I flew down to Florida last Friday morning and started rehearsing my Palm Beach Dramaworks production of Satchmo at the Waldorf that same afternoon. We put in two more full days of work on Saturday and Sunday. On Monday I flew back to New York to see Shuffle Along on Broadway, writing Tuesday’s Wall Street Journal drama column on the plane. I returned to West Palm Beach yesterday morning and resumed work on Satchmo promptly at noon, a bit underslept but not too much the worse for wear.
Much of this is par for the course when you’re putting on a show, but not the part where you have to fly to New York for one night to cover a Broadway opening. The problem, if you want to call it that, is my day job with The Wall Street Journal, which I take with the utmost seriousness. Yes, I’m making my professional debut as a stage director, but this is also the last week of the current Broadway season, which means that opening nights are coming fast and furious. Even if I’d wanted to take a month off to work on Satchmo, I couldn’t possibly have left the Journal in the lurch at this crucial time of year. So I decided to use the same mule to pull both carts—me, with my friend and colleague Ed Rothstein pinch-hitting for two shows that I simply couldn’t make it back to New York to see—and it was every bit as grueling as I’d expected.
That’s the bad news. The good news is that I’m having the time of my life anyway. Here’s how good a time I’m having: if I were thirty years younger, I think I might want to spend the rest of my life directing plays. I feel as though I’ve made a very important discovery about myself, just in the nick of time.
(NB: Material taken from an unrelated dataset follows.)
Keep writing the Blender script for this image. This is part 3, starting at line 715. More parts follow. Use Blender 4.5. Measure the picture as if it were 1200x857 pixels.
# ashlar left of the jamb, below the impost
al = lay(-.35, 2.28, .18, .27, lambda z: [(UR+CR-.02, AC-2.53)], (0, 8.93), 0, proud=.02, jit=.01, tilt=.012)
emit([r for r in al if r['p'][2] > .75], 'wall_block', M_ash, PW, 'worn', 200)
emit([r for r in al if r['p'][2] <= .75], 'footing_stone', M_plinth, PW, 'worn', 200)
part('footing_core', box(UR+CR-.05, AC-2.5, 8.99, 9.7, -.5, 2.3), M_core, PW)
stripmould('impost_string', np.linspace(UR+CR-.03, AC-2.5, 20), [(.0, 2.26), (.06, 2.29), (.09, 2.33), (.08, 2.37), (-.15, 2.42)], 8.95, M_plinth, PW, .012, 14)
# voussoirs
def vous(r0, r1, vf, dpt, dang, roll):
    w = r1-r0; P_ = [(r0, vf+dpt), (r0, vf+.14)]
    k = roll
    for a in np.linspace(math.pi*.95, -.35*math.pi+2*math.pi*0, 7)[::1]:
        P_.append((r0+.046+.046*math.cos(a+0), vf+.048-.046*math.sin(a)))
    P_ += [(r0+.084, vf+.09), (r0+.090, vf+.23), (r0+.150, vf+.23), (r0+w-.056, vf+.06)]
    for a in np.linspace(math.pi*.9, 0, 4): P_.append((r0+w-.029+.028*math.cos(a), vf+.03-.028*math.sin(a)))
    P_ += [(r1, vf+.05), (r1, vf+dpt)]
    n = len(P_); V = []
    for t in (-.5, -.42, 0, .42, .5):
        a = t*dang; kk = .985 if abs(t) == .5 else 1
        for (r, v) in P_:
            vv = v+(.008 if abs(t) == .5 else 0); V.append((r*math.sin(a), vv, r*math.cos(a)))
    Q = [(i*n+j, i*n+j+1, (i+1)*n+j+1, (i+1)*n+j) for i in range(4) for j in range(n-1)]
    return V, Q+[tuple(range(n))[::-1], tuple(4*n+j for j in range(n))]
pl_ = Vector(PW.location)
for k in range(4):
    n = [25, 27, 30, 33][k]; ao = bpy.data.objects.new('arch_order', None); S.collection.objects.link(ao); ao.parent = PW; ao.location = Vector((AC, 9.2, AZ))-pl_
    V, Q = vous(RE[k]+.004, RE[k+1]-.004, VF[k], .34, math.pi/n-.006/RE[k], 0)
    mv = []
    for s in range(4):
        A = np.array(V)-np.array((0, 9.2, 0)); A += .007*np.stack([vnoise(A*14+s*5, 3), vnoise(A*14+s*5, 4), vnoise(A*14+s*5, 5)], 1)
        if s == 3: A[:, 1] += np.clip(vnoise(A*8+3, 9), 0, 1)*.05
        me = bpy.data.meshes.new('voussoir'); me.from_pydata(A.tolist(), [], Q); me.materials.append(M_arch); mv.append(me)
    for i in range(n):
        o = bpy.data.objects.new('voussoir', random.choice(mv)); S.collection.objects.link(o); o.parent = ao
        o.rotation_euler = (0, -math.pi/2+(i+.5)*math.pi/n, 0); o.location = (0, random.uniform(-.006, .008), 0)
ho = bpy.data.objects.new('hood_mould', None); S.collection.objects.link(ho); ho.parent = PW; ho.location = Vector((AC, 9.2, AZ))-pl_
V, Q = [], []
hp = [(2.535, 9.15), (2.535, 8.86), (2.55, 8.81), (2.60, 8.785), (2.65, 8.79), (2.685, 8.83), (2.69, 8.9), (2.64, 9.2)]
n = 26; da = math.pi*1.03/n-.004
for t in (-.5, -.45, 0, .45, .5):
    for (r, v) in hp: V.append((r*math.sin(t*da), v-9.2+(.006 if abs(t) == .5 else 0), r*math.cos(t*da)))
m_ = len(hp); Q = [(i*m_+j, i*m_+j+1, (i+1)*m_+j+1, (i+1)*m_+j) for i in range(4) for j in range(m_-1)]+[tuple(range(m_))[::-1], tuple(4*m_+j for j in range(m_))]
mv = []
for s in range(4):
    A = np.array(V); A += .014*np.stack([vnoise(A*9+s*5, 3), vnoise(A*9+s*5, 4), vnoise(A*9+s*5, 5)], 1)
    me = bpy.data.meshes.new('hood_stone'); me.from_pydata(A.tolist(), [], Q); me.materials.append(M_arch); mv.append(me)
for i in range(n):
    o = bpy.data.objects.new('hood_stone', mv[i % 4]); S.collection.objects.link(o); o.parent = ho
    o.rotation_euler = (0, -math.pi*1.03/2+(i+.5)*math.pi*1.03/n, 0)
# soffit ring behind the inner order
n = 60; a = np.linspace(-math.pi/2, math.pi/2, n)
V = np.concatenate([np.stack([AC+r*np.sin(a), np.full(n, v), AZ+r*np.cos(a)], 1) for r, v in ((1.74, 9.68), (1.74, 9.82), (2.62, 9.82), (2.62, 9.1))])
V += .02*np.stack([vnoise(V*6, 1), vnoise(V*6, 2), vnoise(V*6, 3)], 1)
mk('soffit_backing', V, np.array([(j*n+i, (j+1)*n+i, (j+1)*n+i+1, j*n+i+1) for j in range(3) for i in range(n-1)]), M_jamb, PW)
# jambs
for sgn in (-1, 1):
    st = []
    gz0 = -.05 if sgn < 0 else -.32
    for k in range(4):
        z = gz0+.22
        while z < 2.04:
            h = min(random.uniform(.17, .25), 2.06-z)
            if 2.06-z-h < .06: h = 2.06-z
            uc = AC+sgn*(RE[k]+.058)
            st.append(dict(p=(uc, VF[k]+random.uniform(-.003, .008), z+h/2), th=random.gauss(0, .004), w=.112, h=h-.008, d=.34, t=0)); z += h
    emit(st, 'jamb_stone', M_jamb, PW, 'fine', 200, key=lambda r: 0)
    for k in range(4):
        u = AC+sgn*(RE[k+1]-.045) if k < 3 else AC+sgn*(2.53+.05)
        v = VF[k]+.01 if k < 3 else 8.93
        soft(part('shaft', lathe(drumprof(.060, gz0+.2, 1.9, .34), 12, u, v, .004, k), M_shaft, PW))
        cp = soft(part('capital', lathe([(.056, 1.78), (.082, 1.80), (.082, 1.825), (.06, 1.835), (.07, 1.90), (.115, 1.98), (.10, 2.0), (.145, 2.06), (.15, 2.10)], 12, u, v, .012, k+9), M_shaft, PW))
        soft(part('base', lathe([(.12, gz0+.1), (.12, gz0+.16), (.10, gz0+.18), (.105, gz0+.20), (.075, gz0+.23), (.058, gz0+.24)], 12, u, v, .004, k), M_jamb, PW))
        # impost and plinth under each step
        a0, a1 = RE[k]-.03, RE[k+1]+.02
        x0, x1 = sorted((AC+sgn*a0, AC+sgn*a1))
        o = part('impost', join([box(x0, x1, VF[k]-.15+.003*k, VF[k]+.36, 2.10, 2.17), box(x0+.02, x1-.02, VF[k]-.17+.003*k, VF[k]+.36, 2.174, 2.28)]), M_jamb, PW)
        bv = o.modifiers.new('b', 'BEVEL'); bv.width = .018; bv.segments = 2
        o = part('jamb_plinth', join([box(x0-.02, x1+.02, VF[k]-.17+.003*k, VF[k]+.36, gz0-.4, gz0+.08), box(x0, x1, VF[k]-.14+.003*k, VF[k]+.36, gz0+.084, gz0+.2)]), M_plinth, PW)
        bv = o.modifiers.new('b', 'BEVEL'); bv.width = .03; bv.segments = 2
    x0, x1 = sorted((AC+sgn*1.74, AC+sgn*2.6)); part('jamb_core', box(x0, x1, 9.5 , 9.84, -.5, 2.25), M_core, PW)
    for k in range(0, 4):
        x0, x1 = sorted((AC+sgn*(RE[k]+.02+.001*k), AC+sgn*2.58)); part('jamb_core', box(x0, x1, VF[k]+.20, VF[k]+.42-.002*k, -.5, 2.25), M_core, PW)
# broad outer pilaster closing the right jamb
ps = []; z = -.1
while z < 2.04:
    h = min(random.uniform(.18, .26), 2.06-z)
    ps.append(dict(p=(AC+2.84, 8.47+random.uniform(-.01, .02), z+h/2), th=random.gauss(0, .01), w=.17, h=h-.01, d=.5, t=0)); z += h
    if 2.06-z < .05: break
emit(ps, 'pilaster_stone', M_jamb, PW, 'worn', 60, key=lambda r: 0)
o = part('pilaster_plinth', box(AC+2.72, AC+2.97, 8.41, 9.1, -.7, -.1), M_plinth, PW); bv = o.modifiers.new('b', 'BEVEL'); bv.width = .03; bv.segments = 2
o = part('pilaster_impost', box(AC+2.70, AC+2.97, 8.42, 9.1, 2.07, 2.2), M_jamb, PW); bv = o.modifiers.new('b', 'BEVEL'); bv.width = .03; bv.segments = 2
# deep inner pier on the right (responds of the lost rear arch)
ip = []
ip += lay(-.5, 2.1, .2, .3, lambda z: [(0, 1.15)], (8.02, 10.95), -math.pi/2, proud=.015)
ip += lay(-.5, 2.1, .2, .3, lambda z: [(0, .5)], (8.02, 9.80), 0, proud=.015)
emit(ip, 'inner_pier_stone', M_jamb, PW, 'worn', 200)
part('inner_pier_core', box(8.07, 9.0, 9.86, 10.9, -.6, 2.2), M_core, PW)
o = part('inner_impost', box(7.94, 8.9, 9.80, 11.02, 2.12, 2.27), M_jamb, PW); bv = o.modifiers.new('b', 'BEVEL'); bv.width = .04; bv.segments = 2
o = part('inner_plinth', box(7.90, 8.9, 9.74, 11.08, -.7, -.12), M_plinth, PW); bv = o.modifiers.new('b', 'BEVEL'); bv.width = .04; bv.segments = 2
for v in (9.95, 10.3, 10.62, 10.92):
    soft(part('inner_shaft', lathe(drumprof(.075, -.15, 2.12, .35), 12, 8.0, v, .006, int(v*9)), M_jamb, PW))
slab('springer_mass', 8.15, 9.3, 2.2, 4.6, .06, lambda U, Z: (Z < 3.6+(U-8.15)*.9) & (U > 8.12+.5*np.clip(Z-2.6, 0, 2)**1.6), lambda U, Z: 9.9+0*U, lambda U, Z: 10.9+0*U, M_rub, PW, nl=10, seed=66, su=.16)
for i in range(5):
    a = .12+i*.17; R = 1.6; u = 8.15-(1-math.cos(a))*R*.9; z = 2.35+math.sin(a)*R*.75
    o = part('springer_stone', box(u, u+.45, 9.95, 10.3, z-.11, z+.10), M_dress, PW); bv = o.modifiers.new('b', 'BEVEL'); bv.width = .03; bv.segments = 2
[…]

Mike Nichols made the same discovery when, at the age of thirty-one, he directed his first play, Neil Simon’s Barefoot in the Park. “In the first fifteen minutes of the first day’s rehearsal,” he later said, “I understood that this was my job, this was what I had been preparing to do without knowing it….I felt happy and confident and I knew exactly what I wanted to do.”
Needless to say, I’m no Mike Nichols, and I’m twice as old as he was when he staged Barefoot in 1963. But I think I have some notion of how he felt that fateful day. No sooner did I walk into Palm Beach Dramaworks’ rehearsal room on Friday morning and say “O.K., let’s get going” than I felt confident of my ability to get Satchmo on its feet and put a personal stamp on the resulting staging, one that extends well beyond the mere fact of my also having written the script. What’s more, my confidence has so far been justified: at the end of two eight-hour rehearsals, the entire show was blocked, a full week ahead of the schedule that I drew up before coming to West Palm Beach.
It goes without saying that I couldn’t have done any of this without the help of my wonderful production team, starting with Jimmy Danford, Satchmo’s virtuoso stage manager, who sits at my right at each rehearsal and makes the impossible easy. On top of that, I have the further advantage of working with a brilliant actor, Barry Shabaka Henley, who just finished doing Satchmo forty times in Chicago and knows it cold. Nevertheless, I’m the one sitting in the driver’s seat, and somehow I seem to have known what I was doing there right from the start. I don’t understand how or why, any more than I understand how I was able to write Satchmo in the first place. Apparently this is how it works with directors: either you can do it or you can’t, and it seems that I can.
I’ve been involved with theater long enough to know that we’re more than likely to hit some fearfully bumpy stretches of road between now and May 13, when Satchmo opens. But I now feel reasonably confident that the show will be ready to go by then, and that I’ll still be having the time of my life. For whatever reason, I’m at home in the director’s chair—and I hope with all my heart that this won’t be the last time that I get to sit there.